Dass solche Kredite und Bankdienstleistungen in kleinsten Stückelungen tiefgreifende Veränderungen bewirken können, ist längst allgemein anerkannt. NGO erzielen damit gute Erfolge, weil sie gleichzeitig, im Rahmen integrierter Projekte, auch die genannten Voraussetzungen schaffen helfen.
Das konnten die 32 indischen und 14 deutschen NGO mit ihrem Projekt "NGO-IDEAs" (NGO Impact on Development, Empowerment and Actions) deutlich machen.
Das Projekt hat darüber hinaus neue Wege beschritten: In einem breit angelegten Erfahrungsaustausch haben die beteiligten NGO ermittelt, wie sich die Wirkungen ihrer Programme so erfassen lassen, dass die betroffenen Menschen selbst zu Wort kommen - und dadurch den weiteren Verlauf der Programme mit beeinflussen.
NGO-IDEAs wurde vom Bundesministerium für wirtschaftliche Zusammenarbeit und Entwicklung (BMZ) mitfinanziert.
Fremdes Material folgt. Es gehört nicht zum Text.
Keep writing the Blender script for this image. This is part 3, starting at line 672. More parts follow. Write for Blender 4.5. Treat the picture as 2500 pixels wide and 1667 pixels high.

Das Projekt begann im Sommer 2004 und wurde Mitte 2007 abgeschlossen. Die Autorin dieses Buches hat auf Einladung der Projektleitung im Januar 2007 einige der beteiligten südindischen NGO besucht. Alle Aussagen ohne ausdrückliche Angabe der Quelle stammen aus Gesprächen und Interviews, die sie während dieser Besuchsreise führte.
So erzählt in Kapitel 1 eine Frau in ihren eigenen Worten, wie sich durch ein Spar- und Kreditprogramm, das von geeigneten flankierenden Maßnahmen begleitet ist, das Leben der Betroffenen, ihrer Familien und Dorfgemeinschaften verändern kann.
Kapitel 2 zeigt in einem kurzen historischen Rückblick, dass Sparen und Mikrokredite auf der Grundlage gegenseitiger Hilfe bereits eine Jahrhunderte alte Tradition hatten, bevor sie als wichtiges Instrument zur Armutsbekämpfung in Entwicklungsländern entdeckt wurden.
Kapitel 3 beleuchtet die Situation in Indien. Es erklärt, warum in dem Land trotz seines Sprunges nach vorn immer noch viele Menschen in Armut leben. Und es schildert, wie die Spar- und Kreditprogramme der an dem Projekt NGO-IDEAs beteiligten südindischen Organisationen funktionieren.
Kapitel 4 beschreibt, mit welchen Maßnahmen die südindischen NGO die Voraussetzungen dafür schaffen, dass das Kapital, das die Selbsthilfegruppen bilden oder als Darlehen aufnehmen, auf fruchtbaren Boden fällt. Das be­ginnt mit dem Bau einfacher Latrinen und hört mit der Gleichberechtigung von Frauen und Männern noch lange nicht auf.
In Kapitel 5 ist nachzulesen, was geschieht, wenn das funktioniert: Die Veränderungen, die das Projekt NGO-IDEAs von den Betroffenen erfragte, reichen von besserem Ernährungszustand über den Rückgang häuslicher Gewalt bis hin zu der Feststellung, dass Frauen jetzt öffentlich ihre Stimme erheben. Zudem stellt dieses Kapitel dar, wie die einzelnen Mitglieder von Selbsthilfegruppen solche Veränderungen wahrnehmen und welche Instrumente zur Wirkungsbeobachtung sich als die besten erwiesen haben.
Wenn die betroffenen Menschen selbst die Veränderungen kontinuierlich beurteilen und reflektieren, hilft ihnen das, ihre weitere Entwicklung so mitzugestalten, dass diese ihren Träumen möglichst nahe kommt. Das bedingt, dass nicht nur Erfolge, sondern auch unerwartete Wirkungen oder Fehlschläge die weitere Programmplanung beeinflussen. Dass es aus jeder Erfahrung Wertvolles zu lernen gibt, wird in Kapitel 6 angesprochen.
Kapitel 7 kehrt schließlich zum Anfang zurück - und gibt einen Ausblick in die Zukunft von Frauen, die in Selbsthilfegruppen aktiv und eigenständig geworden sind.